Jenna Lynn Cody said...

Fair enough...I just don't think it's true at least when it comes to women's rights. Yes, Taiwan underwent some deep cultural shifts, especially in the north, during and because of the influx of Mainlanders.

It simply has not been my observation at all that that was the catalyst for what makes the Taiwanese unique in this regard. I still feel that, if anything, that's what has held them back and I'd say the somewhat separate evolution and cultural experience of Hoklo and Hakka culture in Taiwan that managed to escape what happened in China is what makes Taiwan unique in this particular regard.

It's nothing against waishengren families (I try to be careful with that term but hey, they use it for themselves) - plenty of them do have strong women at the helm and yes, they did mostly suffer a great deal (as did the Taiwanese who were here before they came - and "troublemakers" from both groups were targeted by the KMT afterwards).

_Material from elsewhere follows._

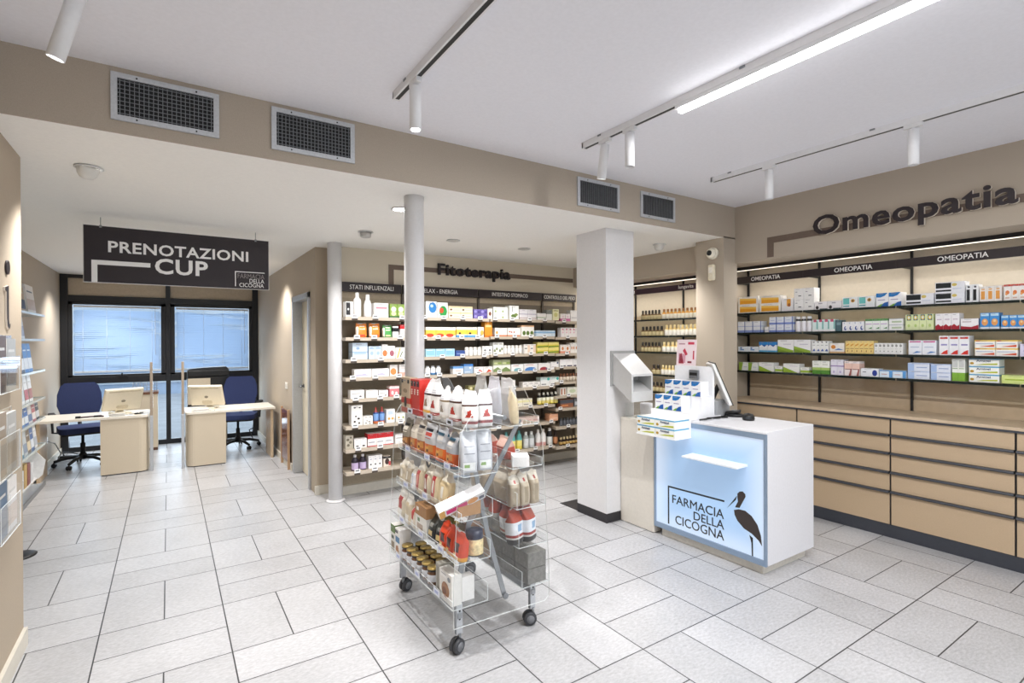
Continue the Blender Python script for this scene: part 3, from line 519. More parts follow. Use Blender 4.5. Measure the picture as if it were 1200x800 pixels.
BT = {  # bottles: profile (radius fraction of half width, height fraction, colour)
'wbottle': [(.9,0,'f0efee'),(1,.03,'f0efee'),(1,.62,'f3f2f1'),(.9,.72,'f0efee'),(.45,.8,'f0efee'),(.45,.98,'f6f5f4'),(.3,1,'f6f5f4')],
'wbottle2': [(.9,0,'eceaea'),(1,.05,'eceaea'),(1,.55,'f0eff0'),(.7,.72,'eeedee'),(.5,.76,'eeedee'),(.5,.99,'f4f3f3'),(.3,1,'f4f3f3')],
'bluebottle': [(.85,0,'d97b4a'),(.95,.04,'d97b4a'),(.95,.16,'d97b4a'),(1,.2,'3f6fb4'),(1,.6,'7fa6dc'),(.85,.7,'2f4f8a'),(.3,.78,'a03a34'),(.28,.98,'b5403a'),(.2,1,'b5403a')],
'darkbottle': [(.9,0,'2a2230'),(1,.05,'2a2230'),(1,.1,'b9a4cf'),(1,.5,'c4b2d6'),(1,.58,'2a2230'),(.8,.74,'2a2230'),(.4,.84,'2a2230'),(.42,.98,'e6e4e8'),(.3,1,'e6e4e8')],
'wtub': [(.9,0,'e9e8e6'),(.98,.05,'e9e8e6'),(.98,.66,'efeeec'),(.85,.72,'efeeec'),(.9,.75,'dcd8d2'),(.9,.98,'e8e4dd'),(.5,1,'e8e4dd')],
'wbluebottle': [(.95,0,'5f97cf'),(.98,.25,'5f97cf'),(.98,.3,'eef1f5'),(.95,.75,'f2f3f5'),(.6,.85,'f2f3f5'),(.6,.98,'e2e8ef'),(.4,1,'e2e8ef')],
'tealbottle': [(.9,0,'d9c23a'),(1,.03,'d9c23a'),(1,.2,'e8d64a'),(1,.5,'efe07a'),(.95,.56,'5fb0ac'),(.7,.76,'58a9a6'),(.4,.84,'58a9a6'),(.42,.98,'3f8f8c'),(.3,1,'3f8f8c')],
'clearbottle': [(.9,0,'b2b7b4'),(1,.05,'a9afac'),(1,.2,'c9cdd0'),(1,.6,'d7dadc'),(.8,.74,'a9afac'),(.45,.82,'a9afac'),(.48,.98,'ecedec'),(.3,1,'ecedec')],
'pinkbottle': [(.9,0,'eeeae8'),(1,.05,'eeeae8'),(1,.25,'e0a9a4'),(1,.55,'f2efed'),(.85,.7,'efedeb'),(.45,.82,'efedeb'),(.48,.98,'dfd9d6'),(.3,1,'dfd9d6')],
'blackbottle': [(.9,0,'26262a'),(1,.05,'26262a'),(1,.2,'dfe3e0'),(1,.5,'e6e9e6'),(1,.6,'222226'),(.8,.74,'222226'),(.45,.82,'222226'),(.48,.98,'eeeeee'),(.3,1,'eeeeee')],
'brownsmall': [(.9,0,'4a2d20'),(1,.1,'7a4a30'),(1,.55,'b9805a'),(.7,.7,'3a241c'),(.45,.8,'2a1d1a'),(.45,1,'2a1d1a')],
'darkyellow': [(.9,0,'2c2620'),(1,.05,'2c2620'),(1,.15,'e0cf5a'),(1,.35,'ecdf8a'),(1,.6,'efeeda'),(.85,.72,'26231f'),(.5,.8,'26231f'),(.52,.98,'d9d7cc'),(.3,1,'d9d7cc')],
'vial': [(.9,0,'a9764f'),(1,.4,'e6dccd'),(1,.6,'dfd3c2'),(.6,.75,'7d4f38'),(.6,1,'8d5b40')], 'greyvial': [(.9,0,'53565c'),(1,.2,'6a6e76'),(1,.7,'5a5e66'),(.6,.8,'33353a'),(.6,1,'26282c')],
'amber': [(.9,0,'3a261b'),(1,.15,'4a2f20'),(1,.3,'c9a45a'),(1,.45,'d8b878'),(1,.5,'3a261b'),(.6,.72,'32211a'),(.6,.98,'c9b58a'),(.4,1,'c9b58a')],
'brownmini': [(.9,0,'a98e55'),(1,.05,'b59a62'),(1,.45,'d6c79a'),(.95,.52,'7a5a30'),(.5,.62,'5a4326'),(.55,.66,'2a211c'),(.55,.95,'241d1a'),(.4,1,'241d1a')],
'ambermini': [(.9,0,'e8dcc0'),(1,.05,'efe6cf'),(1,.5,'f2ecdc'),(.95,.58,'d9a545'),(.5,.68,'c98f34'),(.55,.72,'c79a4a'),(.55,.95,'8a5a2c'),(.4,1,'8a5a2c')],
'whitemini': [(.9,0,'efe3c4'),(1,.05,'f2ead4'),(1,.5,'f6f2e8'),(.95,.58,'efe2bb'),(.5,.68,'e4c47a'),(.55,.72,'e8c878'),(.55,.95,'efd9a0'),(.4,1,'efd9a0')],
'blackcap': [(1,0,'f0f0f2'),(1,.05,'f2f2f4'),(1,.6,'eceaf0'),(.95,.7,'f2f2f4'),(.9,.72,'2a2b30'),(.9,.84,'2a2b30'),(.9,.86,'e9e9ec'),(.7,1,'e9e9ec')],
}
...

I just have not noticed anything to the effect that that's what caused comparatively better women's equality in Taiwan (not that it's totally equal - it's very much comparative).

J said...

Frankly Kaminoge's response is a low blow that doesn't really offer anything to refute, except maybe for his apparent faith in the BBC's accuracy. The BBC article offers one quote from an unnamed Taiwanese woman about traditional culture, and then assures us that "these views reflect those of most people in Taiwan". Granted that you're basing your observations on personal experience, which is imperfect, but it's still a lot more than what the BBC offers.